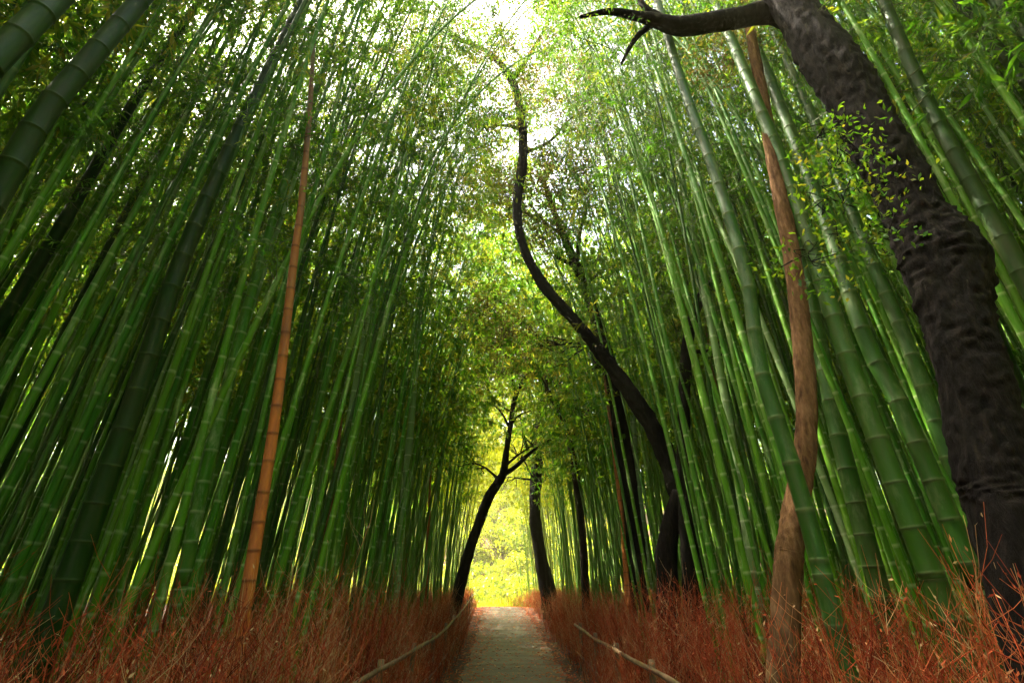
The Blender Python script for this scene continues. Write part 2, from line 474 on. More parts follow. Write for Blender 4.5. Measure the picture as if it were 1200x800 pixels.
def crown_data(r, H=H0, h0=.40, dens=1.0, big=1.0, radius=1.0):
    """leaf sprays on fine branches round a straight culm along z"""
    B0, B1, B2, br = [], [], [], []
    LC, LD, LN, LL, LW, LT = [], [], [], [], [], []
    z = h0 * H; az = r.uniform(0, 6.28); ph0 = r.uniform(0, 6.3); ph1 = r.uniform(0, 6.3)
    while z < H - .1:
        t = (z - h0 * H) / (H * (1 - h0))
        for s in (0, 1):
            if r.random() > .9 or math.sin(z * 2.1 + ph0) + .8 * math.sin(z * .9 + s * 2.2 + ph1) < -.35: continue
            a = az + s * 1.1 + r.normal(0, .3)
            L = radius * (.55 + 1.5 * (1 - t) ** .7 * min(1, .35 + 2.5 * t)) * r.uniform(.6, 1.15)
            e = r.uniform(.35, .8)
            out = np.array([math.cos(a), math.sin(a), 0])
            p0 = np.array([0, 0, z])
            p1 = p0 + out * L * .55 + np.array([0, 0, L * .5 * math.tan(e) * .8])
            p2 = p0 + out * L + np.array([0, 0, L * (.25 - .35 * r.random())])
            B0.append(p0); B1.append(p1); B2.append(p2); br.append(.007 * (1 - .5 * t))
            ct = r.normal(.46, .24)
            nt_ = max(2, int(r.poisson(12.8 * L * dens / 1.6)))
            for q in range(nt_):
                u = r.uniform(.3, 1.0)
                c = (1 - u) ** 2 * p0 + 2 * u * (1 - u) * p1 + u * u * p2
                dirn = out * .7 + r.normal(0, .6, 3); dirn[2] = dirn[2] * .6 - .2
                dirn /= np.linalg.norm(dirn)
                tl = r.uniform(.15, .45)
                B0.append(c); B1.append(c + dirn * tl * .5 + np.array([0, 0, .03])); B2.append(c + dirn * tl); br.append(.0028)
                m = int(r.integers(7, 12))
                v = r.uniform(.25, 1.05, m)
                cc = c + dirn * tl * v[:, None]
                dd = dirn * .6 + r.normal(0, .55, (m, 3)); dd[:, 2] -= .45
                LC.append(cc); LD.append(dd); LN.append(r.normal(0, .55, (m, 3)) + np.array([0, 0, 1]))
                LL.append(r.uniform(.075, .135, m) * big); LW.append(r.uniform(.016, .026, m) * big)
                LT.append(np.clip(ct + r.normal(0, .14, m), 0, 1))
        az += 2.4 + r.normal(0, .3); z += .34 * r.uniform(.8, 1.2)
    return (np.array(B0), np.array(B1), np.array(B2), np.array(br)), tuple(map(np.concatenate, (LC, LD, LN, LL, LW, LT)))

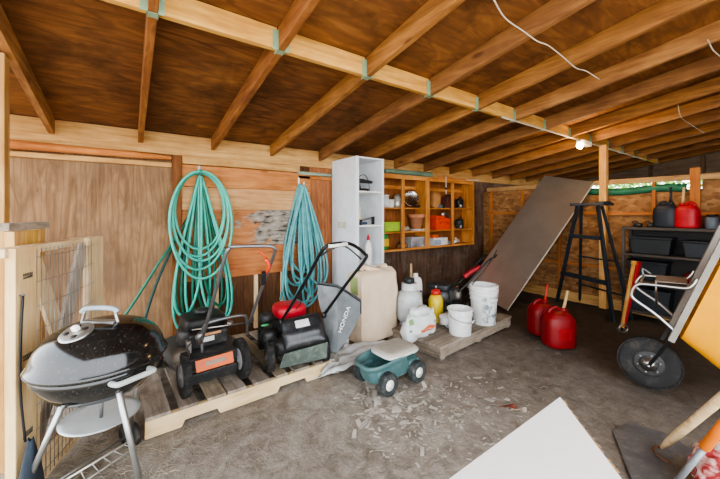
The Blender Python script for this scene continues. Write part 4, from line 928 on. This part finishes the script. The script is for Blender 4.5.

**Problem**: Print out the lines exactly, skipping any picture.

**Output of the task**:
The Blender Python script for this scene continues. Write part 2, from line 474 on. More parts follow. Write for Blender 4.5. Measure the picture as if it were 1200x800 pixels.
def crown_data(r, H=H0, h0=.40, dens=1.0, big=1.0, radius=1.0):
    """leaf sprays on fine branches round a straight culm along z"""
    B0, B1, B2, br = [], [], [], []
    LC, LD, LN, LL, LW, LT = [], [], [], [], [], []
    z = h0 * H; az = r.uniform(0, 6.28); ph0 = r.uniform(0, 6.3); ph1 = r.uniform(0, 6.3)
    while z < H - .1:
        t = (z - h0 * H) / (H * (1 - h0))
        for s in (0, 1):
            if r.random() > .9 or math.sin(z * 2.1 + ph0) + .8 * math.sin(z * .9 + s * 2.2 + ph1) < -.35: continue
            a = az + s * 1.1 + r.normal(0, .3)
            L = radius * (.55 + 1.5 * (1 - t) ** .7 * min(1, .35 + 2.5 * t)) * r.uniform(.6, 1.15)
            e = r.uniform(.35, .8)
            out = np.array([math.cos(a), math.sin(a), 0])
            p0 = np.array([0, 0, z])
            p1 = p0 + out * L * .55 + np.array([0, 0, L * .5 * math.tan(e) * .8])
            p2 = p0 + out * L + np.array([0, 0, L * (.25 - .35 * r.random())])
            B0.append(p0); B1.append(p1); B2.append(p2); br.append(.007 * (1 - .5 * t))
            ct = r.normal(.46, .24)
            nt_ = max(2, int(r.poisson(12.8 * L * dens / 1.6)))
            for q in range(nt_):
                u = r.uniform(.3, 1.0)
                c = (1 - u) ** 2 * p0 + 2 * u * (1 - u) * p1 + u * u * p2
                dirn = out * .7 + r.normal(0, .6, 3); dirn[2] = dirn[2] * .6 - .2
                dirn /= np.linalg.norm(dirn)
                tl = r.uniform(.15, .45)
                B0.append(c); B1.append(c + dirn * tl * .5 + np.array([0, 0, .03])); B2.append(c + dirn * tl); br.append(.0028)
                m = int(r.integers(7, 12))
                v = r.uniform(.25, 1.05, m)
                cc = c + dirn * tl * v[:, None]
                dd = dirn * .6 + r.normal(0, .55, (m, 3)); dd[:, 2] -= .45
                LC.append(cc); LD.append(dd); LN.append(r.normal(0, .55, (m, 3)) + np.array([0, 0, 1]))
                LL.append(r.uniform(.075, .135, m) * big); LW.append(r.uniform(.016, .026, m) * big)
                LT.append(np.clip(ct + r.normal(0, .14, m), 0, 1))
        az += 2.4 + r.normal(0, .3); z += .34 * r.uniform(.8, 1.2)
    return (np.array(B0), np.array(B1), np.array(B2), np.array(br)), tuple(map(np.concatenate, (LC, LD, LN, LL, LW, LT)))

The Blender Python script for this scene continues. Write part 4, from line 928 on. This part finishes the script. The script is for Blender 4.5.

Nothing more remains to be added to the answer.